The next room has a gaping hole in one wall that allows water to pool in the low end of the room. The entrance and only exit (we're using the straight-line Dungeon layout apparently) are both on raised platforms. As we all make our way in, the ceiling above gives way to a torrent of rushing water. The party is torn! What should we do! Maybe... RUN away from the rushing water? Through the next door we come into a room full of coffins with only 1 exit and the sounds of goings-ons coming from it. The party wants a stealth approach, I say, the torrent of water didn't attract any attention?
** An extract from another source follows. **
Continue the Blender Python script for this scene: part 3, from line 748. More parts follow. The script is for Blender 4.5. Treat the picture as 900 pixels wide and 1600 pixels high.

I guess not, because we get the surprise on the encounter in the next room. It's a sea hag with a small cadre of ghouls and we walked in just as she was interrogating a Druid. I drop a turn undead that catches all the ghouls. The DM doesn't know how turning works, since this is a dead end (end of the line, linear dungeon!) and they can't run away, I suggest that they just cower.
With the rest of the surprise round, we pounce on the sea hag. Her only offense is to cast a gaze upon the Ranger, causing him to be dazed for 3 days. Nifty trick. But at this point it is a DOINK, 3-1 we drop her pretty fast. The Bard sang, the Ranger tried to fire his bow, the Sorcerer casted some spells, and the Fighter/Cleric actually went in there for the hacking.
We rescue the Druid who is able to work some levers in this room to stop the water flow (?). Unfortunately, this unleashes the torrent of PLOT EXPOSITION. Long story short, Josh's character helped this Necromancer create the plague along with this Druid, his visions were his memory slowly coming back. Yawn. We get the full tactical layout of the bad guy's abilities and current whereabouts, setting the stage for the next adventure.
Heading out, all the water is conveniently gone. Just like in good FF7 fashion, after running in a straight line through the dungeon, we beat the big bad guy and advance the plot, then stroll right back out without any to-do. The DM gives out experience, then just tells us to round up so that we all level up. Wow, 1 troll, a half dozen ghouls, and a sea hag gets us all to level 4.
So the second adventure comes to a close and the formula is now readily apparent to me. It's a railroad of epic proportions. That took about 5 hours to run: 2 quick fights (they each lasted only 2 rounds each), a lot of him-hawing over those goofy visions, and infallible plot exposition.